De même, le dernier défenseur à s'exprimer, Ilkan Koyuncu, a rappelé que « Kavala est accusé d'avoir joué un rôle dans la tentative de putsch en 2016, mais personne ne lui a demandé où il était la nuit du coup ».
Pendant les plaidoiries, la représentante du Pen Club, association de défense de la liberté d'expression, Caroline Stockford, a demandé aux juges de « lâcher leur téléphone » pour écouter la défense, laissant entendre qu'ils recevaient leurs ordres sur écran.
Face à la cour vendredi, Osman Kavala avait dénoncé l'influence du président Erdogan sur son procès.
Ses sept co-accusés - qui comparaissaient libres - ont écopé d'une peine de dix-huit ans de prison, accusés de lui avoir apporté leur soutien.
Les militants des droits humains avaient espéré une libération qui enverrait un signal positif, alors que la Turquie essaie de faciliter les pourparlers entre l'Ukraine et la Russie.
D'autant que le président Erdogan recevait simultanément à Ankara le secrétaire général de l'Onu, Antonio Guterres.

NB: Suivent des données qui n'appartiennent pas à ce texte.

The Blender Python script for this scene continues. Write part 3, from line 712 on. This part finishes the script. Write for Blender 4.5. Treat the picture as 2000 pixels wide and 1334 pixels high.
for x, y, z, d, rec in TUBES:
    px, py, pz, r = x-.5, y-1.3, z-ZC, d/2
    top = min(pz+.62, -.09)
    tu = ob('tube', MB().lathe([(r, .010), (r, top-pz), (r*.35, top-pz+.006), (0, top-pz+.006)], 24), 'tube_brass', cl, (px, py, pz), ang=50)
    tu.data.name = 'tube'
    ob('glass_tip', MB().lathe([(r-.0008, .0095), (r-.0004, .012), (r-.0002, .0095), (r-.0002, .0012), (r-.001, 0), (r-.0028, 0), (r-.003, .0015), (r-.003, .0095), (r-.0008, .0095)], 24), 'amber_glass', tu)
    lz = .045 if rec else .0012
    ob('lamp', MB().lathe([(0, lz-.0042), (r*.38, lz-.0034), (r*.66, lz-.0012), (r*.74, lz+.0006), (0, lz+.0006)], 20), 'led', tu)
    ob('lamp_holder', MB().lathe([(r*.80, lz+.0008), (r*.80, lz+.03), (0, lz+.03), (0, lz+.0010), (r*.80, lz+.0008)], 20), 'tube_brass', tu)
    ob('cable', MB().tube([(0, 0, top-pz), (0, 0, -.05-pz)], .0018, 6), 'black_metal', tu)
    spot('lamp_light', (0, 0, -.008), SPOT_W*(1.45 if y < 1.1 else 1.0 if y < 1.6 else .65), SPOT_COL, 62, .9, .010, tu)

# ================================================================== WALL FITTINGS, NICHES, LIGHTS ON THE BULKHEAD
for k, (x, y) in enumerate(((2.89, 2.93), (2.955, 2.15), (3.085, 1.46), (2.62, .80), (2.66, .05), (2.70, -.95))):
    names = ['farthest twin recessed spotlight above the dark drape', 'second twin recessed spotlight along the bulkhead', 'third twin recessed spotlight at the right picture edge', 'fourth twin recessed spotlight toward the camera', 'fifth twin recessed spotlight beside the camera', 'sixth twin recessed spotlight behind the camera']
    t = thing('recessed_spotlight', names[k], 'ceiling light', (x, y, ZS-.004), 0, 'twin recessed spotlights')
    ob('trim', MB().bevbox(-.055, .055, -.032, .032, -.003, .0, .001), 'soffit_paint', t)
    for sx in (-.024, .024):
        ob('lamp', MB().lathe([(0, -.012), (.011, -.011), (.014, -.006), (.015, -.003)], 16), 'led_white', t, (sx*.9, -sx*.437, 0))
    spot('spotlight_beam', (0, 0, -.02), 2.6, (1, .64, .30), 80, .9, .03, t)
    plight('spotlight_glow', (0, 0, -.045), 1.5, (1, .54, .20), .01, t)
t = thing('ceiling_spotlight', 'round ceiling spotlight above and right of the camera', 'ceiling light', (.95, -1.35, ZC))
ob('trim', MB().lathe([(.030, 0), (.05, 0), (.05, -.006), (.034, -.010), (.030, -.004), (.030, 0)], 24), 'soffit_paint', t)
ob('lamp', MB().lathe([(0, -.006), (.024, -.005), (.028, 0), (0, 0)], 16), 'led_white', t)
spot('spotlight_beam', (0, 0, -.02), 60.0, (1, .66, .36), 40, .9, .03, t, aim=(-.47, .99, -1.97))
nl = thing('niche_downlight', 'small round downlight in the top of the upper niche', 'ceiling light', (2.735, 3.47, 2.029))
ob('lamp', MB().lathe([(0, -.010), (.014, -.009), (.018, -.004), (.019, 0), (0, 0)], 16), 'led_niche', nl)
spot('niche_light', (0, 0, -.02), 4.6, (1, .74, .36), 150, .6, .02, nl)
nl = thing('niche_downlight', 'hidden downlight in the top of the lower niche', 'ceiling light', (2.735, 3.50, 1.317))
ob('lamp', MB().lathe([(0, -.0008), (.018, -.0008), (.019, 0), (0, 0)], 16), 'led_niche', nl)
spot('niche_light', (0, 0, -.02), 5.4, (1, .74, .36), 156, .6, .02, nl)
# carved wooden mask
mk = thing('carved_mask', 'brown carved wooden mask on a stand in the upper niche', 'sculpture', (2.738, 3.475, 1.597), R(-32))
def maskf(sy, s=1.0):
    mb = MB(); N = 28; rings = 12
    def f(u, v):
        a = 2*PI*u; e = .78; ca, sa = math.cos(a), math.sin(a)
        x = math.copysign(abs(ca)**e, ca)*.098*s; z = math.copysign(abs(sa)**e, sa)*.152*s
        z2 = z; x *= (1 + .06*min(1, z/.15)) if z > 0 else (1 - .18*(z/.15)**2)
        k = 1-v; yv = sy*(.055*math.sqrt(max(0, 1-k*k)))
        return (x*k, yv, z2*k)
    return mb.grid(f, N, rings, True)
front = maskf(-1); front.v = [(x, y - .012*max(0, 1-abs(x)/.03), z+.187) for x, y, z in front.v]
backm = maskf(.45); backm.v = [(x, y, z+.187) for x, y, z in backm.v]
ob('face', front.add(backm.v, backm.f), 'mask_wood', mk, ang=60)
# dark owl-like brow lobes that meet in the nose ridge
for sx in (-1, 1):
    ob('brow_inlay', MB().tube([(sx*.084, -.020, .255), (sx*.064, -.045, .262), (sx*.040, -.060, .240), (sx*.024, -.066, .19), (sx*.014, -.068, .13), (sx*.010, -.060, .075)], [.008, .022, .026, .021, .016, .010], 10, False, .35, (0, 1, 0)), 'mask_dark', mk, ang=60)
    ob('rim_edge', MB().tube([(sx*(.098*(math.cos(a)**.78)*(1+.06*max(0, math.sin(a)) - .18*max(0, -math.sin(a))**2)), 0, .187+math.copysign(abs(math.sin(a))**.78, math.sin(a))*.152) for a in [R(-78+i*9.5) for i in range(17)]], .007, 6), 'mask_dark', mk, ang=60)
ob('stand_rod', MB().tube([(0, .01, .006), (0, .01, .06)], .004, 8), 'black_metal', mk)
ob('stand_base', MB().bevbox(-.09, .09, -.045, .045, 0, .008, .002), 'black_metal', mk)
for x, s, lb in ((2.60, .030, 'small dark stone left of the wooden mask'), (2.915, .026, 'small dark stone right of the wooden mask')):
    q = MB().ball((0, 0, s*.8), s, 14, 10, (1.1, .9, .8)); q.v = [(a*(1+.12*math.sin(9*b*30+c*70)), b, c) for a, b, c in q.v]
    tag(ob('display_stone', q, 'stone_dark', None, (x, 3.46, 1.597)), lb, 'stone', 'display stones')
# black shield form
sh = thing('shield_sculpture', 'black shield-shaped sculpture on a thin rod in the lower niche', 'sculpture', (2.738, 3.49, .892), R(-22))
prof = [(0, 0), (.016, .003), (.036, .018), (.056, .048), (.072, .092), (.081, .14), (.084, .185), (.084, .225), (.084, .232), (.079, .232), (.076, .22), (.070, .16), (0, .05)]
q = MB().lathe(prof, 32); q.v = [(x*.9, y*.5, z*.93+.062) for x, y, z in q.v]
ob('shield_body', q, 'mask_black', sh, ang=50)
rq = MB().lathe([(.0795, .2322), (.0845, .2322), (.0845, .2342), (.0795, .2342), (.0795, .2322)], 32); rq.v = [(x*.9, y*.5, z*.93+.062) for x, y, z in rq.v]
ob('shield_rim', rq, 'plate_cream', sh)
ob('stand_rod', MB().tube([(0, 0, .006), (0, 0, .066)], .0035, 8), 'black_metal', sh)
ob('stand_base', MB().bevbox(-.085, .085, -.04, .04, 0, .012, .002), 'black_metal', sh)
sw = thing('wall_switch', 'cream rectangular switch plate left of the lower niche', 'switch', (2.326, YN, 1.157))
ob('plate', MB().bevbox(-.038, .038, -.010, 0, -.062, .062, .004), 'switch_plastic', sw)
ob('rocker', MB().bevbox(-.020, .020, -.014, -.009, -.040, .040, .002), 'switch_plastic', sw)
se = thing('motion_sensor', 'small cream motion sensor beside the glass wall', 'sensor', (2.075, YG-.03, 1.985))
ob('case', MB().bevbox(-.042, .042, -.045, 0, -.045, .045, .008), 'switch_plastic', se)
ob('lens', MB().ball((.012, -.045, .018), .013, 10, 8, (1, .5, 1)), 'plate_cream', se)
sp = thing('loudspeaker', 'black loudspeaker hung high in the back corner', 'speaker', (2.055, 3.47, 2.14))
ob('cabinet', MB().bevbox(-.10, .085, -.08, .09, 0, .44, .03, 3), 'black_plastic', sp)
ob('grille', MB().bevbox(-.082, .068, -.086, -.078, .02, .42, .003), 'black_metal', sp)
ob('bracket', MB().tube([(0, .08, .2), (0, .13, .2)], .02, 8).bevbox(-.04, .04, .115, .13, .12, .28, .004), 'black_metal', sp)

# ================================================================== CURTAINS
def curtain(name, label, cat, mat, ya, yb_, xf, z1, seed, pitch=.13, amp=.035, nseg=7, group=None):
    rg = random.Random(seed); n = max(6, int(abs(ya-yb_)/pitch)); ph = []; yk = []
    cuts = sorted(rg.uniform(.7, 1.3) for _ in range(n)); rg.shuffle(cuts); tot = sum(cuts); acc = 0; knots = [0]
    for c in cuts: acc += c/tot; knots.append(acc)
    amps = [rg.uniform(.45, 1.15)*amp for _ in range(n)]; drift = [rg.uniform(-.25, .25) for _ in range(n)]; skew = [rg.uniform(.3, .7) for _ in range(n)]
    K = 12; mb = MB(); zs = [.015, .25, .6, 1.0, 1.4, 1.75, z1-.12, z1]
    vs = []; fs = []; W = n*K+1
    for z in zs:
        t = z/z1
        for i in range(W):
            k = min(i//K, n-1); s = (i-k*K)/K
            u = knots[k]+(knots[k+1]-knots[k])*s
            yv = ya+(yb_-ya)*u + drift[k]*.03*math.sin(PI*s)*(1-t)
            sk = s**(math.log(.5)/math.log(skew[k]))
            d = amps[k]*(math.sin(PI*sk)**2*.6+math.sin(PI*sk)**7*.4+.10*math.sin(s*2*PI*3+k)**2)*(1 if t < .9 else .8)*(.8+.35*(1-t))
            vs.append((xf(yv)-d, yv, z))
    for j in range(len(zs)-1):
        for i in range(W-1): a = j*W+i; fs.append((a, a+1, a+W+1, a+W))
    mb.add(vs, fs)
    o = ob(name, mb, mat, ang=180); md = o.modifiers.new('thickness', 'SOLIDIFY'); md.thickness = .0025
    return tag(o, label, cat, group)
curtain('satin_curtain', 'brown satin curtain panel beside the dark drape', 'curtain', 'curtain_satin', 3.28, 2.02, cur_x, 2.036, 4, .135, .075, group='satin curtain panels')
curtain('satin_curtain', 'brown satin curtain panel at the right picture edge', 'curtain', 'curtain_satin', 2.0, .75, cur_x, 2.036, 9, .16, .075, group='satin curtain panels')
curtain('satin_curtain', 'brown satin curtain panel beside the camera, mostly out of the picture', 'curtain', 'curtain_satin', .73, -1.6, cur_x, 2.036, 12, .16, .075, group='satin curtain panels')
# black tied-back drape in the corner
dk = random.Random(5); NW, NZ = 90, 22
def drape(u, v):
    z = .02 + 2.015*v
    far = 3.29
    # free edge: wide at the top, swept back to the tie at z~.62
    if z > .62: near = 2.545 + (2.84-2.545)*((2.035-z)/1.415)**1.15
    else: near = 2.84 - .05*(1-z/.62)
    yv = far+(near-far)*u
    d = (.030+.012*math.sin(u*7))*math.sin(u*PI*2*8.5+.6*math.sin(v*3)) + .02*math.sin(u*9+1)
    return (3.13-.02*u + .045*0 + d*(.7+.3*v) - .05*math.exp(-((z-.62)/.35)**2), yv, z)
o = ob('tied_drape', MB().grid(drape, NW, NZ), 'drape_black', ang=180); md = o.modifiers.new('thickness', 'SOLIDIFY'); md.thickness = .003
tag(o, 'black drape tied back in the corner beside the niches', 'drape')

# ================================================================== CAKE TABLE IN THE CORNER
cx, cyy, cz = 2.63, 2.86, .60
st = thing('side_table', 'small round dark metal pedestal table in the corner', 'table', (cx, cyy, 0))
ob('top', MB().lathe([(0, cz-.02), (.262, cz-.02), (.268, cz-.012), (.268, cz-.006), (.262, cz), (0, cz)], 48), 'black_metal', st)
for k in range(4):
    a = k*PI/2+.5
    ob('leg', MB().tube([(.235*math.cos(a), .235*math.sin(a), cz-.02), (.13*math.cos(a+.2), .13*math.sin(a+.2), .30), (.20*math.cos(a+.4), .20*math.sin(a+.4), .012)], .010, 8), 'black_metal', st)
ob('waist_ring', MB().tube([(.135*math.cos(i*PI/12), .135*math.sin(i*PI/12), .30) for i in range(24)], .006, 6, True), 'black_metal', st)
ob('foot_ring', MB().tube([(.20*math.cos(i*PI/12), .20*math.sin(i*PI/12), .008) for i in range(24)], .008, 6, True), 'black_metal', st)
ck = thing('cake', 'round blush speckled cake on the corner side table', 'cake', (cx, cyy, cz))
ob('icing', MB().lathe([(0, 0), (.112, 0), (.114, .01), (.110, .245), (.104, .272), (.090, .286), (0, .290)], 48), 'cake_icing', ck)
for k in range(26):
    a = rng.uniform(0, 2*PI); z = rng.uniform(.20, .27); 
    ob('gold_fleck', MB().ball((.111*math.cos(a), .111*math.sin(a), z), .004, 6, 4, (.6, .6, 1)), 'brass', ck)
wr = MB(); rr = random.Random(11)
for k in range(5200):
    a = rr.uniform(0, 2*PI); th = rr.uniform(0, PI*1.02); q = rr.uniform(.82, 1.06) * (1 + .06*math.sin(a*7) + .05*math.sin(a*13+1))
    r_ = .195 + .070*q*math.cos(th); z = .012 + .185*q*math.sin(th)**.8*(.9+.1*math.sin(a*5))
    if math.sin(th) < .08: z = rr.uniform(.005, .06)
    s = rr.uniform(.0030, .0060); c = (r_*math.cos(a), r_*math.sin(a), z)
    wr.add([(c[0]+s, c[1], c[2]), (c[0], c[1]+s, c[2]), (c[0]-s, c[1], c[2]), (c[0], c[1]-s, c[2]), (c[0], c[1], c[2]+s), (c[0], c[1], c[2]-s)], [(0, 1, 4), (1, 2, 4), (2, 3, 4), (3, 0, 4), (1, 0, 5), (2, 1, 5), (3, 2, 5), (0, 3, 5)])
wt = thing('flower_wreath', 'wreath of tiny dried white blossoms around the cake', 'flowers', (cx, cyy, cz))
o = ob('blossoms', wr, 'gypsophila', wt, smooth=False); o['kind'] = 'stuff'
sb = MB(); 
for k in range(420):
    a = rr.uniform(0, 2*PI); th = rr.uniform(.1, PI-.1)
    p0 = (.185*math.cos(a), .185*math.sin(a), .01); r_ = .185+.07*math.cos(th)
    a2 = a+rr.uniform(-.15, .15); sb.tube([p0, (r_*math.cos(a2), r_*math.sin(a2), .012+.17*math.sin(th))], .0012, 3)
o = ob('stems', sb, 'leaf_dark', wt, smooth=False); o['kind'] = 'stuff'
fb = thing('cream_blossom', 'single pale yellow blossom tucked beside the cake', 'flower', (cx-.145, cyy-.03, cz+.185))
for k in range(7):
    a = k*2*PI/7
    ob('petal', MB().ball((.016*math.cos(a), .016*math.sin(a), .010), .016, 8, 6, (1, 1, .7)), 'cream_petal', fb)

Comme à chaque audience, une dizaine de diplomates occidentaux étaient présents pour témoigner de leur soutien à celui qui est devenu la bête noire du régime Erdogan.
Surnommé le « milliardaire rouge » par ses détracteurs, Osman Kavala, né à Paris, avait été arrêté en octobre 2017.
« Graves erreurs de la justice turque »
Acquitté en février 2020 pour les charges liées aux manifestations de 2013, l'éditeur avait été arrêté quelques heures plus tard - avant même de pouvoir rentrer chez lui - puis renvoyé en prison, cette fois accusé d'avoir cherché à « renverser le gouvernement » lors du putsch raté de juillet 2016, ainsi que d'espionnage.
Son acquittement avait ensuite été invalidé par la justice turque, mais la reconduction régulière de sa détention en a fait le héros de l'opposition au président Erdogan.
« Avoir passé quatre ans et demi de ma vie en prison ne pourra jamais être compensé. La seule chose qui pourra me consoler sera d'avoir contribué à révéler les graves erreurs de la justice turque », avait-il prévenu vendredi.
L'affaire Kavala a déclenché à l'automne une crise diplomatique, Ankara menaçant d'expulser une dizaine d'ambassadeurs occidentaux, dont celui des Etats-Unis, qui avaient réclamé sa libération.
En février, la Cour européenne des droits de l'homme (CEDH) a lancé une « procédure en manquement » contre la Turquie.
Le mois dernier, les procureurs avaient réclamé sa condamnation pour « tentative de renversement » du gouvernement, soit une peine de prison à vie sans possibilité de libération anticipée.